Para pelapor pun menganggap pengabulan gugatan itu telah memuluskan langkah Gibran untuk melenggang sebagai cawapres. Sebab, dengan dikabulkannya gugatan tersebut, maka syarat batas usia capres-cawapres mengalami perubahan, dari yang semula ditetapkan minimal 40 tahun menjadi minimal 40 tahun atau pernah menjabat sebagai kepala daerah di tingkat provinsi maupun kabupaten/kota.
Di samping itu, MK juga banyak disorot karena telah terjadi perubahan putusan dalam waktu yang singkat. Sebab, sebelum mengabulkan perkara nomor 90/PUU-XXI/2023, MK telah lebih dulu menolak tiga perkara dengan gugatan serupa dalam rangkaian sidang yang sama. MK menilai, gugatan yang diajukan dalam tiga perkara itu tidak beralasan menurut hukum.
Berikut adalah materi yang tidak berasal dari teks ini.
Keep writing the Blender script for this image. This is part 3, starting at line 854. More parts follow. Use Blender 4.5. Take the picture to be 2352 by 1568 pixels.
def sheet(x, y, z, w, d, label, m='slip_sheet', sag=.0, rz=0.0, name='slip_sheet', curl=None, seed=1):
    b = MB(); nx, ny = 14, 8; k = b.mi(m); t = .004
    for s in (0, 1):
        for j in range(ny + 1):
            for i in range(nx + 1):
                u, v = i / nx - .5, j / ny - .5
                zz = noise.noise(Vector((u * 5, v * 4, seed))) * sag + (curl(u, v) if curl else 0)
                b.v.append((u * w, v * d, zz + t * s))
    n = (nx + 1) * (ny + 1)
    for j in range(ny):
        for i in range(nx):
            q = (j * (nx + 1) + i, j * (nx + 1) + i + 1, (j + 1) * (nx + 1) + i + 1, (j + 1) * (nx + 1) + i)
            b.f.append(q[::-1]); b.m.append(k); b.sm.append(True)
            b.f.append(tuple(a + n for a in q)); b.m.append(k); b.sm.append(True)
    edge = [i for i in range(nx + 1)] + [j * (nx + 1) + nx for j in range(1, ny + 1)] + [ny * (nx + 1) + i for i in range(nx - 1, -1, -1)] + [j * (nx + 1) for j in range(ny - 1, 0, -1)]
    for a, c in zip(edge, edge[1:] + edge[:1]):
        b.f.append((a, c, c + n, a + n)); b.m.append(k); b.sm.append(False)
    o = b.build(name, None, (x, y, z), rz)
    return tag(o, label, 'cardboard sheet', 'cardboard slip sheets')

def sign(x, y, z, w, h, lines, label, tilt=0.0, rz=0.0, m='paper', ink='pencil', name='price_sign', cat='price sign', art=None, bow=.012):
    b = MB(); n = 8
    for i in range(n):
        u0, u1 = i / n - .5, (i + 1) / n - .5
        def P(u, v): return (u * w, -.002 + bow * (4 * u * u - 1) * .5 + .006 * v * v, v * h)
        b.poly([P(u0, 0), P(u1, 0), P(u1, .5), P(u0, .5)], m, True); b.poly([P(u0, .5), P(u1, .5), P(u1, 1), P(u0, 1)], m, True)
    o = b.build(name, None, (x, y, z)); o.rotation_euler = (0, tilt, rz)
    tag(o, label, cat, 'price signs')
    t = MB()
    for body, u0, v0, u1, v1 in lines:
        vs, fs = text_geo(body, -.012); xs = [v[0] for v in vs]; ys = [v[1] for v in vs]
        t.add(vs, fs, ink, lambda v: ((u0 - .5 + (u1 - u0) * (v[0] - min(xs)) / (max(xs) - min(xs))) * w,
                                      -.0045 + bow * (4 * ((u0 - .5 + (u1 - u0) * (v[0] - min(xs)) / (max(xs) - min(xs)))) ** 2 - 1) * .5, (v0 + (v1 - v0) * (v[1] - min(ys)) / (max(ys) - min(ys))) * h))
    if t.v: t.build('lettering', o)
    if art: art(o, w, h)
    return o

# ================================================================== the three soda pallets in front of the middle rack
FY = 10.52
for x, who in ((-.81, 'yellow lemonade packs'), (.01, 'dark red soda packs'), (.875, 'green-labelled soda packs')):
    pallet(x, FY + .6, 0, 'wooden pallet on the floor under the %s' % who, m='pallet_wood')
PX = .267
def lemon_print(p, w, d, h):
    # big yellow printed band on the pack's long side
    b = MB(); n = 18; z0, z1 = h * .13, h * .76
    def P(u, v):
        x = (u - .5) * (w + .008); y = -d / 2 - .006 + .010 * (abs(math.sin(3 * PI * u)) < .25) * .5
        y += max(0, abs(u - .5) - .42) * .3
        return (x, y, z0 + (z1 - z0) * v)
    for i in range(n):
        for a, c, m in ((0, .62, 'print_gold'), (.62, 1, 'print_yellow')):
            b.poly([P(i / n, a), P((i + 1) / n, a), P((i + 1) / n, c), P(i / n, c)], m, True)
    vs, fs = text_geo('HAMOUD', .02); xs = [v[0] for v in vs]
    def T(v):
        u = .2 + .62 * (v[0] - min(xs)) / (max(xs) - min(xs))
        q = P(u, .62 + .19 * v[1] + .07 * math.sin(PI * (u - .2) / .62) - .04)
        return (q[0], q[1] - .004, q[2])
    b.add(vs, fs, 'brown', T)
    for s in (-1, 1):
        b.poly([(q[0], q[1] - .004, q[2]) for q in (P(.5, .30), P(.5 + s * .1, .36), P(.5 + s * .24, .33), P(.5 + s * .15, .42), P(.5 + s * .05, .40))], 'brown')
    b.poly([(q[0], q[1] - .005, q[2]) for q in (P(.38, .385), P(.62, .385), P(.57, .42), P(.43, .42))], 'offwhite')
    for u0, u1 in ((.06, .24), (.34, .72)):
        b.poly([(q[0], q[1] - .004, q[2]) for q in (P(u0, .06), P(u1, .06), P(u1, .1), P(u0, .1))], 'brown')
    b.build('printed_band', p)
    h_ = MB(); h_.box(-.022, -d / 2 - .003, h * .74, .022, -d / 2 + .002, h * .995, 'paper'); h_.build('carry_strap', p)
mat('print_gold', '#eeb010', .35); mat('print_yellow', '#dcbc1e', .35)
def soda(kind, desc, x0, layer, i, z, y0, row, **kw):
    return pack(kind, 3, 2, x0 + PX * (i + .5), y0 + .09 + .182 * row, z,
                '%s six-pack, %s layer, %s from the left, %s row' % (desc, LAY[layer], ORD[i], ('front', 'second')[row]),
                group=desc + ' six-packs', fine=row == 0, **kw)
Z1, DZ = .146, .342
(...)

Salah satunya ialah gugatan yang diajukan oleh Partai Solidaritas Indonesia (PSI) yang meminta batas usia capres-cawapres diturunkan menjadi 35 tahun. Sementara itu, dua gugatan lainnya ialah gugatan yang dilakukan Partai Garuda dan sejumlah pimpinan daerah dengan mengajukan syarat alternatif "pernah menjadi pejabat negara" di samping batas usia minimal.